The two men never spoke again—a real pity, since Hill remained a first-rate genre director for years to come, while Bronson churned out increasingly sorry dreck for the rest of his working life. Hard Times gets a rare big-screen revival next Mon/20 at the Alamo Drafthouse (more info here).

It was a solid box-office hit in original release, which could not be said for Karen Arthur’s 1978 The Mafu Cage, which also gets revived at the Alamo this Wed/15 (more info here). Indeed, despite a Cannes premiere and decent European distribution, it was barely seen in North America, and did not much benefit from the subsequent VHS boom, either. It’s a cult movie that is still finding its cult, though mercifully a few more people today know it as not just a particularly interesting psychological horror exercise, but one of the best among the few US commercial features directed by a woman in the Me Decade.

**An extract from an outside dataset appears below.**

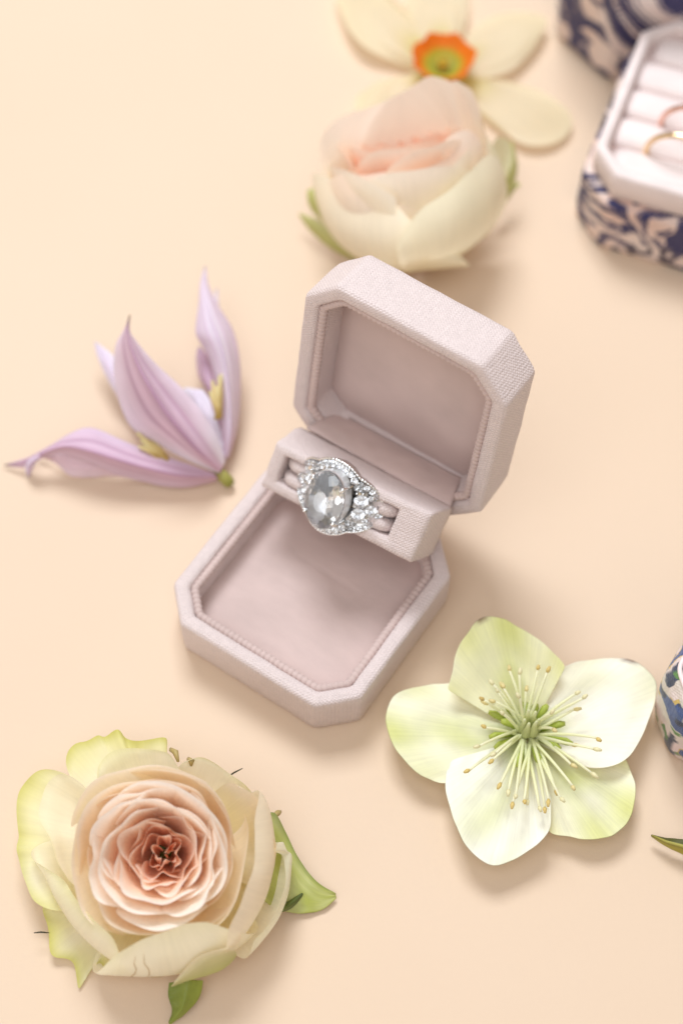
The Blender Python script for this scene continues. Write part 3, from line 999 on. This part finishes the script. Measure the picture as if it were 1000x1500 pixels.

It also provides exceptional roles for two powerhouse actresses, playing the daughters of a late anthropologist who raised them in the social isolation of an African jungle. Ellen (Lee Grant) has become a respected astronomer employed at the Griffith Observatory in Los Angeles. But her non-work life is bound to caretaking of younger sibling Cissy (Carol Kane), a mercurial, somewhat mad child-woman who cannot be trusted outside the bounds of their Hollywood Hills home, and must be placated with pet-monkey companions—whom she invariably ends up killing during periods of violent mania.

The women’s one mutual human friend is their zoologist godfather Zom (Will Geer), who agrees to keep an eye on Cissy when Ellen is reluctantly convinced to attend an out-of-town conference. But this break in routine proves disastrous, particularly for David (James Olson), the coworker Ellen resisted becoming romantically involved with because of her sister’s pressing issues.

This story (which scenarist Don Chastain drew from a French stage play) might easily have descended into exotic-gothic kitsch located somewhere between Maria Montez and Whatever Happened to Baby Jane? But Arthur and the performers bring it considerable conviction, however baroque. Generally typed by Hollywood as a comedienne, Kane offers a truly scarifying if baroque portrait of mental illness, while Grant plumbs tragic depths as a person whose endless self-sacrifice can’t prevent catastrophe. Geer, an offscreen veteran gay activist then still playing Grandpa on The Waltons, gets one of his best screen roles, while Olson, who died just last year but retired from acting 32 years earlier, reminds one what an underrated talent he was.

The Mafu Cage (which was also released as My Sister, My Love and under other titles in fruitless efforts at finding an audience) is imperfect but strikingly memorable in many ways. Typically for women directors then, and for years to come, Arthur had a tough time in features (she made one more interesting, underseen thriller called Lady Beware in 1987), but found her options much improved in television, where she successfully spent the remaining three decades of her career.